セネガルに行くにあたって事前準備として、都市部の小規模工場のリクルーティングについての研究であったり、それに関する調査票の作成にとても苦労しました。渡航前の春学期の半年弱は先行研究を100本以上読み込み、リサーチクエスチョンを立て、どのような研究が、従業員が5人程度しかいなく、屋根すらないこともざらにあるセネガルの小規模工場の人達の生活を改善することができるのかという難題に向き合ってきました。しかし、中でも一番難しかった事は、実際に訪れたこともなく、Google Mapにも載っていない地域の事を、そこに住む人たちの事を考えながら研究を進めていかなければいけない事でした。私たちの調査は都市部における産業集積地において多くの工場から聞き取りを行うものだったのですが、そもそもどんな規模の工場で、どんな労働環境で、セネガルの第3の都市サンルイにどのくらい工場が存在しているのかも全く分かりませんでした。そのため、目に見えない彼らのために何ができるのか、何が彼らの経済的成長を阻害しているのか、それらを理解する手段が論文やWorld Bankのデータくらいでした。このような暗中模索の徹夜の日々が数ヵ月間も続き、ついに研究の大まかな方向性や実験のプロセス、分析したい内容も決まり、6月下旬からは最後の大仕事「調査票の作成」に取り掛かりました。
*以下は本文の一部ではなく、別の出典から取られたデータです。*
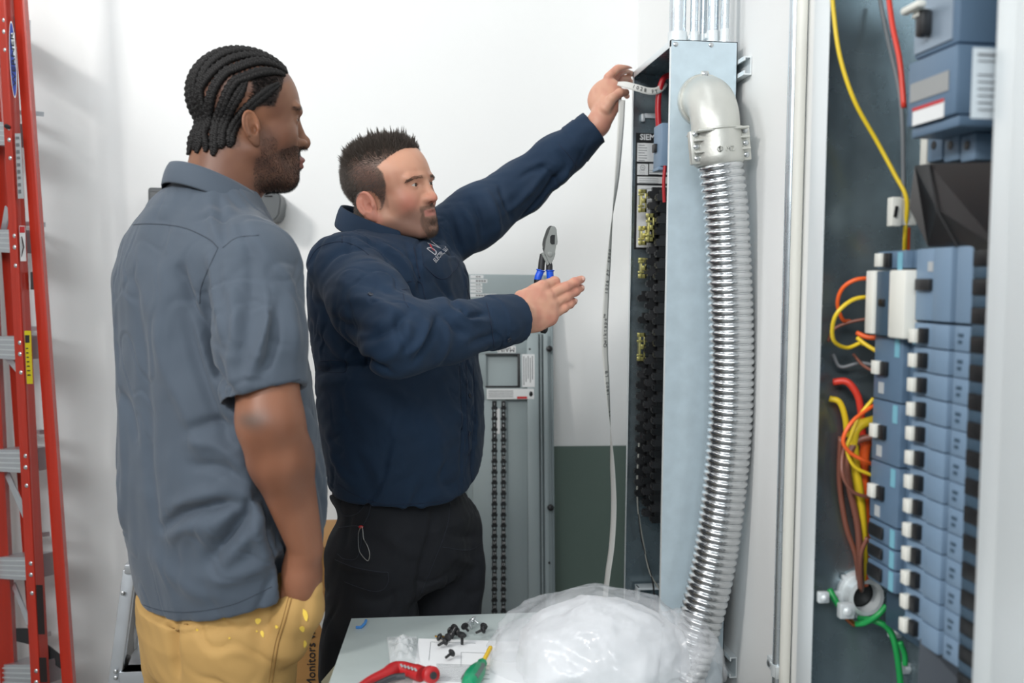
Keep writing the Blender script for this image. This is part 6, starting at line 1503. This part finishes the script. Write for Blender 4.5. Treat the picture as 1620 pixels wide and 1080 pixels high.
idx = skin_points(vB, fB, (hairB > 0.08) & (hairB < 0.75), 1500, 74); strands(hB[idx], nB[idx], dirB, lambda v, n: lenB(v, n)*0.8, 0.00042, 'hairline', M_hairB, bodB, seed=75, bend=0.05, jit=0.3)
rng = np.random.RandomState(66); tops = skin_points(vB, fB, hm & (vB[:, 2] > 0.075), 130, 65); allv = []; alln = []
tri = np.nonzero(hm & (vB[:, 2] > 0.055))[0]
for t0 in tops:                                                   # clumps drawn together into spikes
    dd = np.linalg.norm(vB[tri]-vB[t0], axis=1); near = tri[dd < 0.007]; pick = rng.choice(near, 26); base = hB[pick]; tip = hB[t0]+dirB(hB[t0:t0+1], nB[t0:t0+1])[0]/1.7*(0.014+0.008*rng.rand()); allv.append(base); alln.append(np.tile(tip, (26, 1)))
bb = np.concatenate(allv); tt_ = np.concatenate(alln); dv_ = tt_-bb; ll_ = np.linalg.norm(dv_, axis=1)
strands(bb, np.zeros_like(bb), lambda v, n: dv_/ll_[:, None], lambda v, n: ll_, 0.0006, 'hair_spikes', M_hairB, bodB, seed=67, bend=0.0, jit=0.03)
M_beardB = mat('beard_brown', (0.12, 0.08, 0.058), 0.5)
idx = skin_points(vB, fB, goatB > 0.4, 1900, 68); strands(hB[idx], nB[idx], lambda v, n: n*0.5+np.array([0.1, 0, -0.8]), lambda v, n: np.full(len(v), 0.0045), 0.0003, 'goatee', M_beardB, bodB, seed=69)
idx = skin_points(vB, fB, stubB > 0.30, 6500, 70); strands(hB[idx], nB[idx], lambda v, n: n*0.6+np.array([0, 0, -0.6]), lambda v, n: np.full(len(v), 0.0018), 0.00025, 'stubble', M_beardB, bodB, seed=71)
ab = np.abs(vB[:, 1]); bm_ = (np.abs(vB[:, 2]-0.0135-0.05*np.clip(ab-0.012, 0, 0.02)+0.30*np.clip(ab-0.034, 0, 1)) < 0.0032) & (ab > 0.011) & (ab < 0.053) & (vB[:, 0] > 0.045)
idx = skin_points(vB, fB, bm_, 900, 72); strands(hB[idx], nB[idx], lambda v, n: n*0.35+np.stack([-0.2+0*v[:, 0], 0*v[:, 0], 0.15+0*v[:, 0]], 1)+np.sign(((v-np.array(MBm.translation))@np.linalg.inv(R3*0.985).T)[:, 1])[:, None]*(np.array([0, 1, 0])@R3.T)*0.8, lambda v, n: np.full(len(v), 0.0055), 0.00030, 'eyebrow', M_beardB, bodB, seed=73, jit=0.12)
# ---- shirt
svB, sfB = sparse_mesh(shirtB, (cxB-0.40, cyB-0.62, 0.84), (cxB+0.75, cyB+0.50, 1.90), 0.0040); sfB = orient(svB, sfB); snB = vnormals(svB, sfB); sbB = bvh_of(svB, sfB)
strB = [
 # upper right sleeve
 ([(505, 430), (540, 400), (580, 392)], 0.010, -0.004), ([(560, 470), (600, 480), (640, 500)], 0.011, 0.007), ([(520, 500), (560, 520), (600, 520)], 0.011, -0.006), ([(565, 540), (600, 530), (630, 510), (650, 490)], 0.010, -0.009),
 ([(590, 570), (622, 560), (640, 530), (640, 500)], 0.012, 0.009), ([(628, 492), (634, 530), (644, 560)], 0.008, -0.009), ([(640, 565), (665, 540), (680, 505)], 0.009, 0.008), ([(655, 575), (672, 552), (684, 528), (692, 500)], 0.007, -0.007),
 ([(690, 575), (705, 545), (712, 505)], 0.012, 0.006), ([(705, 500), (722, 520), (745, 530)], 0.008, -0.007), ([(722, 492), (745, 505), (775, 508)], 0.008, 0.006), ([(740, 545), (765, 535), (785, 530)], 0.008, -0.006), ([(732, 486), (742, 500), (770, 495)], 0.006, -0.008),
 ([(545, 440), (590, 450), (630, 470)], 0.012, -0.005),
 # trunk
 ([(500, 590), (540, 580), (580, 572), (620, 590)], 0.009, -0.011), ([(505, 610), (560, 600), (610, 608), (650, 640)], 0.012, 0.006), ([(500, 530), (520, 560), (545, 580)], 0.010, -0.006),
 ([(560, 620), (620, 680), (640, 740)], 0.022, 0.006), ([(545, 650), (565, 710), (590, 770)], 0.018, -0.005), ([(640, 620), (690, 680), (700, 760)], 0.024, 0.005), ([(610, 790), (590, 740), (560, 700)], 0.014, 0.004),
 ([(750, 600), (752, 680), (745, 760)], 0.008, -0.005), ([(730, 600), (733, 680), (728, 770)], 0.007, -0.004), ([(520, 700), (535, 740), (560, 770)], 0.012, 0.005),
 ([(640, 380), (660, 430), (668, 470)], 0.009, -0.006), ([(600, 380), (640, 420), (660, 470)], 0.012, 0.005), ([(690, 440), (712, 470), (725, 488)], 0.008, -0.006), ([(560, 372), (600, 392), (640, 430)], 0.010, -0.005), ([(552, 352), (556, 378), (548, 400)], 0.007, -0.005),
 # raised left sleeve
 ([(708, 330), (722, 370), (735, 410)], 0.009, -0.009), ([(725, 318), (745, 355), (752, 390)], 0.010, 0.007), ([(745, 315), (760, 345), (766, 375)], 0.008, -0.008), ([(770, 302), (785, 340), (790, 368)], 0.010, 0.007), ([(790, 290), (800, 320), (812, 350)], 0.008, -0.007),
 ([(800, 340), (840, 300), (870, 262)], 0.010, 0.006), ([(818, 352), (855, 315), (890, 268)], 0.008, -0.008), ([(822, 282), (840, 270), (868, 262)], 0.008, -0.006), ([(860, 325), (885, 290), (905, 262)], 0.009, 0.006), ([(848, 262), (870, 275), (885, 300)], 0.007, -0.005),
 ([(880, 235), (895, 255), (905, 285)], 0.007, -0.005), ([(690, 345), (700, 380), (706, 420)], 0.009, 0.005),
]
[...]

ここでも大きな困難がありました。それは、私たちが研究の都合上、聞きたい質問項目が多すぎて、セネガルの人々を助けるどころか、逆に彼らの仕事の邪魔をしてしまい、その日暮らしの生活に支障をきたしかねないような状態でした。しかし、この準備期間の中で私が学んだことは、「自分たちが研究したい」ためにセネガルで調査をするのではなく、「未だ目に見えない貧困なセネガル人の」ためにというマインドを持つことで、より良いものを作れるし、それが学部生として開発経済学という学問を学ぶ上で何よりも大切なことであることを知ることができました。そしてついに調査票も完成し、初めてのアフリカ渡航にわくわくの日々でした。

1. セネガル(事前準備②)金澤昂季

中島 聡哉

セネガルへ行くための事前準備として困難だったことは、主に2つあります。まずは、行動経済学の要素を含んだ実験内容の計画です。私たちがいくセネガルでは調査の実績がなく、新規的な論文を書くためには実験を盛り込む必要がありました。またこの実験が論文の出来を左右するものであるため、その分かけている時間は一番長かったです。まずは先行研究として100を本超える論文を読み、実験内容を計画して行きました。私たちの班はSHEPと呼ばれる日本のODAを例に、支援の違いが農民にどのような影響を与えるのかを明らかにするための実験を考えました。そのため、日本的な「人づくり」に強みを持つ支援をどのように再現するのかが特に難しかった点です。また滞在期間が1ヶ月という時間的制約も考慮に入れなければなりませんでした。班員と何度も案を出し合い、納得がいくまで実験内容を計画しました。2つ目はフィールド調査で用いる調査票の準備です。最終的に30ページを超える基本的なデータを取るメインの調査票と実験の前後に用いるビフォー&アフターの調査票の2種類を作成しました。メインの調査票は名前や年齢など基本的な情報から、研究で用いる健康や農業、教育、幸福、ジェンダーに関する質問で構成されています。ビフォー&アフターの調査票は実験を行うことで影響を受ける変数に関する質問で構成されています。セネガルについて研究するにあたって、テーマ設定を行い、リサーチクエスチョンを作成し、実験内容・分析に使用する変数を決定しなければなりませんでした。私たちは農業をテーマに研究をしていましたが、1ヶ月というスパンで収穫高は変化しません。そこで、どのような変数なら変化が起きそうなのかを予測し、質問を作成して行きました。また1世帯に3回の調査をしなければならないため、質問は必要最低限に抑えました。このようにセネガルに行く前に大変な準備がありました。